--- START SUPPLIED DATA ---

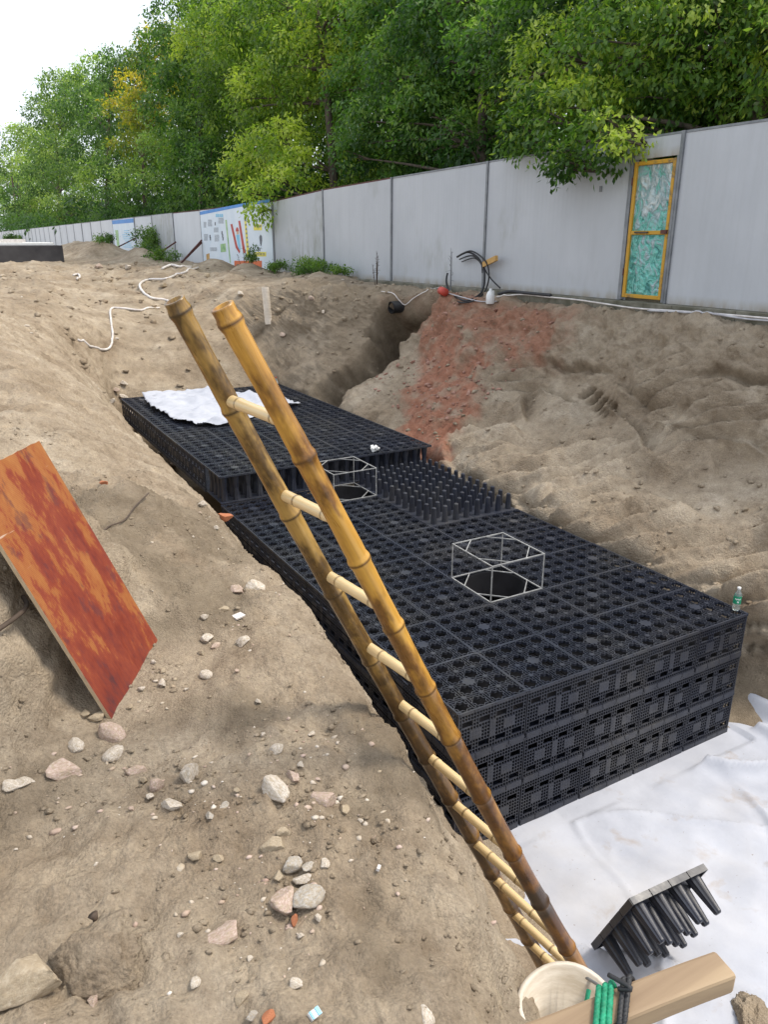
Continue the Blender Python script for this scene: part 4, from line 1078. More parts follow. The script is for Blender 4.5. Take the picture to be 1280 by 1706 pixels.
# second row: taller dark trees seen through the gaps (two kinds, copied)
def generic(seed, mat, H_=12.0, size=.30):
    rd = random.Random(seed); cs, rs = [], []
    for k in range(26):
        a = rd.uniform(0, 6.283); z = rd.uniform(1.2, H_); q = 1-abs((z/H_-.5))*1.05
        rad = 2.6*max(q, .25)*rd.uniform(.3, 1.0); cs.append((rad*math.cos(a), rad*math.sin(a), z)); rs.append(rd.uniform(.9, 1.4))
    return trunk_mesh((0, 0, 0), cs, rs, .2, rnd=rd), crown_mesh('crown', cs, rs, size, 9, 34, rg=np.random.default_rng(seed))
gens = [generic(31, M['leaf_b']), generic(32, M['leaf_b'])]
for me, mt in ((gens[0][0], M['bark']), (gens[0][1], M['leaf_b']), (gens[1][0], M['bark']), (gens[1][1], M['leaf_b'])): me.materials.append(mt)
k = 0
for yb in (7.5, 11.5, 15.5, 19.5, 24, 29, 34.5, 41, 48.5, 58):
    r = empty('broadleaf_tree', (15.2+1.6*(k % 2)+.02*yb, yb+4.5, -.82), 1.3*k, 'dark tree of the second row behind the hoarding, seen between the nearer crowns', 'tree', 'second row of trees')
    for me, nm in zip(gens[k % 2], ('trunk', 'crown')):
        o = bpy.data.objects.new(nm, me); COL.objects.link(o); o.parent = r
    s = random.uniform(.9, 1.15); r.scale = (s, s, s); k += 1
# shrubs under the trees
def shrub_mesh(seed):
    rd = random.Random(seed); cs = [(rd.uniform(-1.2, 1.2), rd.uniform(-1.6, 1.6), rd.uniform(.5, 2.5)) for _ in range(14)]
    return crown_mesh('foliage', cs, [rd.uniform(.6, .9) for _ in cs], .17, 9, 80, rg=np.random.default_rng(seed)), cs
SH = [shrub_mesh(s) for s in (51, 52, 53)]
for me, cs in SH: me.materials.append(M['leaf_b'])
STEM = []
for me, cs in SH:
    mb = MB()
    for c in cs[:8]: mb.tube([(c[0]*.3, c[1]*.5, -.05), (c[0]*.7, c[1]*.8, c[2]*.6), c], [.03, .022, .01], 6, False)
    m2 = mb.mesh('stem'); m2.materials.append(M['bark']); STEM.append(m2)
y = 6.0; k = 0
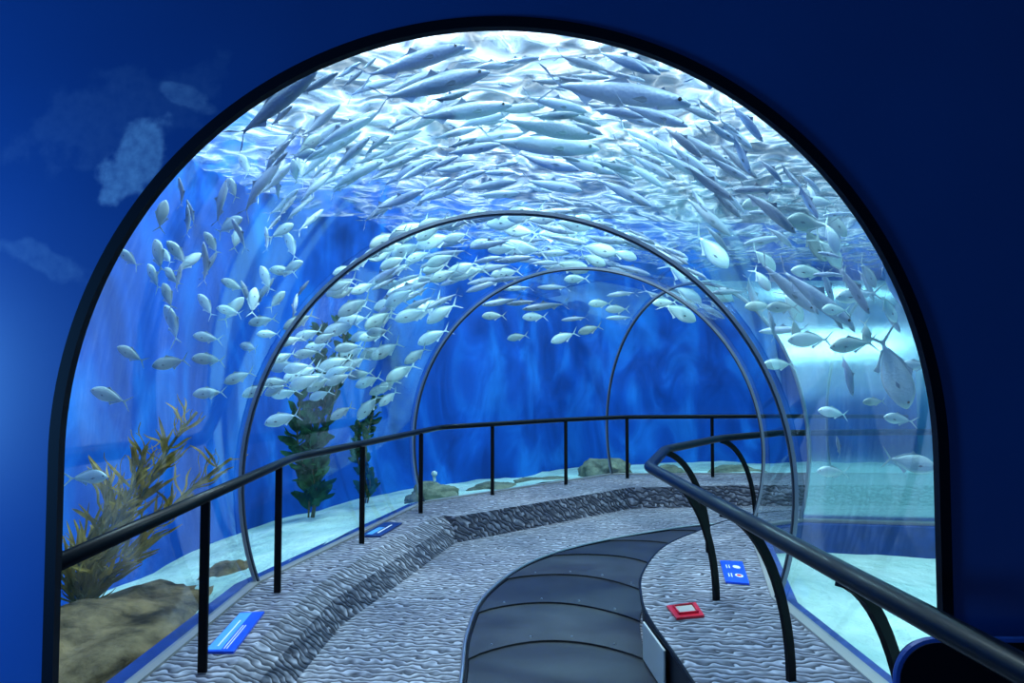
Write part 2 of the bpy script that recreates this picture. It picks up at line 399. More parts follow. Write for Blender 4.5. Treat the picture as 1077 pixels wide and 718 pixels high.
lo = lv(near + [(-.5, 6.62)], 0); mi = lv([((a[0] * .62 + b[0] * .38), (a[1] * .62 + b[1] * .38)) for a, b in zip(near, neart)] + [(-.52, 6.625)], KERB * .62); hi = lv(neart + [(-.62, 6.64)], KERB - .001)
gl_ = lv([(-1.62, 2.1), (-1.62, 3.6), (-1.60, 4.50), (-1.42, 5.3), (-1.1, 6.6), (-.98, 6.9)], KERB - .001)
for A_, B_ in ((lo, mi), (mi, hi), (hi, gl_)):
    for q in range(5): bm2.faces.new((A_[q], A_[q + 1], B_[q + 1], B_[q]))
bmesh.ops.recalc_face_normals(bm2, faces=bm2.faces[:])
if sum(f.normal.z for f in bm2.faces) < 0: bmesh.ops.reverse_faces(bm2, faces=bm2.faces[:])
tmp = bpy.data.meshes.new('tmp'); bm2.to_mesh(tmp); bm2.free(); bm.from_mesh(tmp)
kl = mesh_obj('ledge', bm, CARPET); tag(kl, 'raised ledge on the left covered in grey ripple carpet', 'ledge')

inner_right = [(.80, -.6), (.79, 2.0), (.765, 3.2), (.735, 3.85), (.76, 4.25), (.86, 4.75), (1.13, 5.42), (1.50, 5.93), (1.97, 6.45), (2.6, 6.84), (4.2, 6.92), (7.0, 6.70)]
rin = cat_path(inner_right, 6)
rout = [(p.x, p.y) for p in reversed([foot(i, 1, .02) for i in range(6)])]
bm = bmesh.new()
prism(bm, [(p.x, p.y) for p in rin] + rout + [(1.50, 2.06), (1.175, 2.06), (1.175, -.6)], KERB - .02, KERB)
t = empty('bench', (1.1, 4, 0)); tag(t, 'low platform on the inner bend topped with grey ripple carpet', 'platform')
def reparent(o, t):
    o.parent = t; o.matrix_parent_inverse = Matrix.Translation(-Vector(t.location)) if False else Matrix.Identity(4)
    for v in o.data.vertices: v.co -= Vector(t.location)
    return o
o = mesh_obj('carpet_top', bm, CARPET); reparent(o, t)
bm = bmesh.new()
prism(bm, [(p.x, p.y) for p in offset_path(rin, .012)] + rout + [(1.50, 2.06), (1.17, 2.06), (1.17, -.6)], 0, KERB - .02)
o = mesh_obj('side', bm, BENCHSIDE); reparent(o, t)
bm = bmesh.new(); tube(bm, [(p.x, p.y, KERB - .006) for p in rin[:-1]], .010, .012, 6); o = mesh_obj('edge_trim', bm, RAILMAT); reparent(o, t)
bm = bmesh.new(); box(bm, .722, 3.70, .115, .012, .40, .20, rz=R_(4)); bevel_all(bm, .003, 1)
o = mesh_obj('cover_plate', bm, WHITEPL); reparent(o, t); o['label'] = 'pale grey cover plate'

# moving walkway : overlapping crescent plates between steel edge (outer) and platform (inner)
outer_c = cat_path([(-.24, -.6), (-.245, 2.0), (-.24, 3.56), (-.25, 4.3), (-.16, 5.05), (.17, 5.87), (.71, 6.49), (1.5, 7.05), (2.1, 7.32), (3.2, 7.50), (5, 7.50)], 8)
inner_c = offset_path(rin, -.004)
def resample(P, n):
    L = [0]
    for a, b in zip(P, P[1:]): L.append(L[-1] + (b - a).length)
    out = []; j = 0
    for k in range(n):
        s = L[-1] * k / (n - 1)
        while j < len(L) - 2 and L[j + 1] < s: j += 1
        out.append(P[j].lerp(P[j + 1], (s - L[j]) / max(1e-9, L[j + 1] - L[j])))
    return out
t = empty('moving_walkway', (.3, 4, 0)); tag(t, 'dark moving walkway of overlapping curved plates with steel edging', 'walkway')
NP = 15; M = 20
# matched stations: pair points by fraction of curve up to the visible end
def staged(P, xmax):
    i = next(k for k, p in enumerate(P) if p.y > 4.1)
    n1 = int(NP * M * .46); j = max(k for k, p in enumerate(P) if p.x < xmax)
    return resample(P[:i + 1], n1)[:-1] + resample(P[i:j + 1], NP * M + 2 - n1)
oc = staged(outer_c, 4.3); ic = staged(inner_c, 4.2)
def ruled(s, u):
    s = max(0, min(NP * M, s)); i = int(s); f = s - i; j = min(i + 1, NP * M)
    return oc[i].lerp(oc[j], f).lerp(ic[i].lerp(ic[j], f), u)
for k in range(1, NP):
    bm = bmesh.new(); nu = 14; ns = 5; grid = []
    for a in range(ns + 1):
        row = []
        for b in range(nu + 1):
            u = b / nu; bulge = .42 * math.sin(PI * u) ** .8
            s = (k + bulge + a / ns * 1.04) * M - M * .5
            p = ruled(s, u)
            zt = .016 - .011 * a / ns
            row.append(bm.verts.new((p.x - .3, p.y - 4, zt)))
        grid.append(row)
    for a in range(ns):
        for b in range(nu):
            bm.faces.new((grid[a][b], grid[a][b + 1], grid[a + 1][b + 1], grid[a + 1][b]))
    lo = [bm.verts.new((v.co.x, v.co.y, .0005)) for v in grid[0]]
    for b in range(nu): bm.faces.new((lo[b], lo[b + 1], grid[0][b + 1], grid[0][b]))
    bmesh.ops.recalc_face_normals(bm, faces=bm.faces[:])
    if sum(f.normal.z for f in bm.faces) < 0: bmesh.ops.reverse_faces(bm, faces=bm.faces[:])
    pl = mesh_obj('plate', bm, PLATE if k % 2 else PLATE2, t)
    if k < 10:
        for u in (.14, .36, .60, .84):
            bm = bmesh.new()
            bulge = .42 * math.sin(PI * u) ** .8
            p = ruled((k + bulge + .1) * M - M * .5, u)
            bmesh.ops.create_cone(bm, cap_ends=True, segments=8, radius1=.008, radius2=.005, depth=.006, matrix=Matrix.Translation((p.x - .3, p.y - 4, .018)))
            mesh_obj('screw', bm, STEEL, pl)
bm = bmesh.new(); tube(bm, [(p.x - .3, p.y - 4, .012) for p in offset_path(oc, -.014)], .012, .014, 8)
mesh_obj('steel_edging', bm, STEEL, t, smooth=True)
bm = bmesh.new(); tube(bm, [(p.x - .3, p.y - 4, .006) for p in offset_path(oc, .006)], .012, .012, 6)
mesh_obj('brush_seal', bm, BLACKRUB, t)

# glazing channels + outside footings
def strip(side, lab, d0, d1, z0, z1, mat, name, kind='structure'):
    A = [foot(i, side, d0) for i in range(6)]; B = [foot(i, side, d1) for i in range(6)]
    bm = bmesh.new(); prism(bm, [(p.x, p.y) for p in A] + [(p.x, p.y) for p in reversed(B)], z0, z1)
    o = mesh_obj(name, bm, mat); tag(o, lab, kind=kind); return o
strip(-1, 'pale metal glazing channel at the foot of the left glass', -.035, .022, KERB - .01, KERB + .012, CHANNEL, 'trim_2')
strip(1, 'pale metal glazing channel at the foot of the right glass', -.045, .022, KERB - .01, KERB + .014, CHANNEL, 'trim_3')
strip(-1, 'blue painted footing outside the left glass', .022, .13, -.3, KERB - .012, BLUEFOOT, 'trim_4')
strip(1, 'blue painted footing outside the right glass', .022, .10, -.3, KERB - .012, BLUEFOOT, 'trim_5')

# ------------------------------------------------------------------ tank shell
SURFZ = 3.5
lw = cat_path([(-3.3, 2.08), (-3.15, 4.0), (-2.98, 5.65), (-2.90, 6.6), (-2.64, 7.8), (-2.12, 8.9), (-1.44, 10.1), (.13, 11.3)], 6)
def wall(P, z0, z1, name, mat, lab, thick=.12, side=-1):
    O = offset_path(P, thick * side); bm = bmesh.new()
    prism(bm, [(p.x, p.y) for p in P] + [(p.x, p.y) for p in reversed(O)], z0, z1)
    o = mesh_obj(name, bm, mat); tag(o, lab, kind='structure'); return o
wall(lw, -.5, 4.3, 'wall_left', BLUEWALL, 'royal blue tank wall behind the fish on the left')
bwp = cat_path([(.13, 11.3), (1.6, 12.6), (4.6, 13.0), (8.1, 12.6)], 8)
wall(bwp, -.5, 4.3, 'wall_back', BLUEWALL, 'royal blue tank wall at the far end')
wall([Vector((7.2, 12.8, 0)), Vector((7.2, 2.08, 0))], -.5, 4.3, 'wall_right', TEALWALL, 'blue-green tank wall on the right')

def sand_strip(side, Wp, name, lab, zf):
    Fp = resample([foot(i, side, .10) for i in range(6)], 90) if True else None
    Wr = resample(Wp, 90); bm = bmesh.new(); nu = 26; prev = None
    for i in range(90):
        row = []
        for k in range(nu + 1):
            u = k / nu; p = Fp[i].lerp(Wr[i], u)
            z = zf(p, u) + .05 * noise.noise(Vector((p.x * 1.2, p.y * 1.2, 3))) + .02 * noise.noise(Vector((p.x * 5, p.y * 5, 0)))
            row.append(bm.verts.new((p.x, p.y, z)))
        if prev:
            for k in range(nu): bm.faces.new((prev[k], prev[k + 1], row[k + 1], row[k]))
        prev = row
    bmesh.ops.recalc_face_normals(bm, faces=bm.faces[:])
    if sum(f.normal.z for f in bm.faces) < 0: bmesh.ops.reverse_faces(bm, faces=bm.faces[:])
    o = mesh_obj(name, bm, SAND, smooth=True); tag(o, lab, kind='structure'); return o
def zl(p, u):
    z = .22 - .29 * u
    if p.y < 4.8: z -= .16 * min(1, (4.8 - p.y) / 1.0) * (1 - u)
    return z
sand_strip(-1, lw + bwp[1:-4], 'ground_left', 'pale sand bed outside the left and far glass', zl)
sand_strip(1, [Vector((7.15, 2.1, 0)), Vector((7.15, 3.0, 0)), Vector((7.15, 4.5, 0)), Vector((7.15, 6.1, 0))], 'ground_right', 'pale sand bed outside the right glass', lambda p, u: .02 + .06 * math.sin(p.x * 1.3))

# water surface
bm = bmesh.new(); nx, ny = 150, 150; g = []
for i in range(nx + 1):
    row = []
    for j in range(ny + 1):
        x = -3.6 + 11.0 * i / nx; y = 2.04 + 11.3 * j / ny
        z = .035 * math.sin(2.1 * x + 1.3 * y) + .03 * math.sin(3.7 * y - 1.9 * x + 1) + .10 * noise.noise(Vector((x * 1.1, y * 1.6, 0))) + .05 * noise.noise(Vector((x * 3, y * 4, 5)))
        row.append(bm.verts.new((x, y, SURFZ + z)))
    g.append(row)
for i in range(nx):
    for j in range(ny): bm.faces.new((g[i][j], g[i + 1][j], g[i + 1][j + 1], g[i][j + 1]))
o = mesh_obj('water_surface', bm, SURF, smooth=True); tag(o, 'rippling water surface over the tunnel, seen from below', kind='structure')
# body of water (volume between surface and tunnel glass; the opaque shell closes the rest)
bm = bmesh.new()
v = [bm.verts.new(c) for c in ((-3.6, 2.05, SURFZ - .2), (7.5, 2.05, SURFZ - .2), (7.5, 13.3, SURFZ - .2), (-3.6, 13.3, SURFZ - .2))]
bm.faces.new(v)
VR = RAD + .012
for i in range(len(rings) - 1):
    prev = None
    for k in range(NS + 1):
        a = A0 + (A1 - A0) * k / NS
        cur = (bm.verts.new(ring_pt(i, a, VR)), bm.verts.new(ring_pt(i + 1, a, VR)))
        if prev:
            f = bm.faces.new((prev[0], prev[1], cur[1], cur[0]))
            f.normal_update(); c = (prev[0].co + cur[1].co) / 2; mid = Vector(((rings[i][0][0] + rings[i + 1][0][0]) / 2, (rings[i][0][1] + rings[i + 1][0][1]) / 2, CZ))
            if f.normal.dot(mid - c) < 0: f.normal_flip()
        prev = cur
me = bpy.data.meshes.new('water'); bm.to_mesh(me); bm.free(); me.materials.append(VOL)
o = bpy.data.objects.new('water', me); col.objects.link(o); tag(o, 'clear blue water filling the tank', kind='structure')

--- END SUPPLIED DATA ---

* WORK INSTRUCTIONS: For each line of the listing that holds the word "pixels", show that line.

* THE OUTPUT:
Continue the Blender Python script for this scene: part 4, from line 1078. More parts follow. The script is for Blender 4.5. Take the picture to be 1280 by 1706 pixels.
Write part 2 of the bpy script that recreates this picture. It picks up at line 399. More parts follow. Write for Blender 4.5. Treat the picture as 1077 pixels wide and 718 pixels high.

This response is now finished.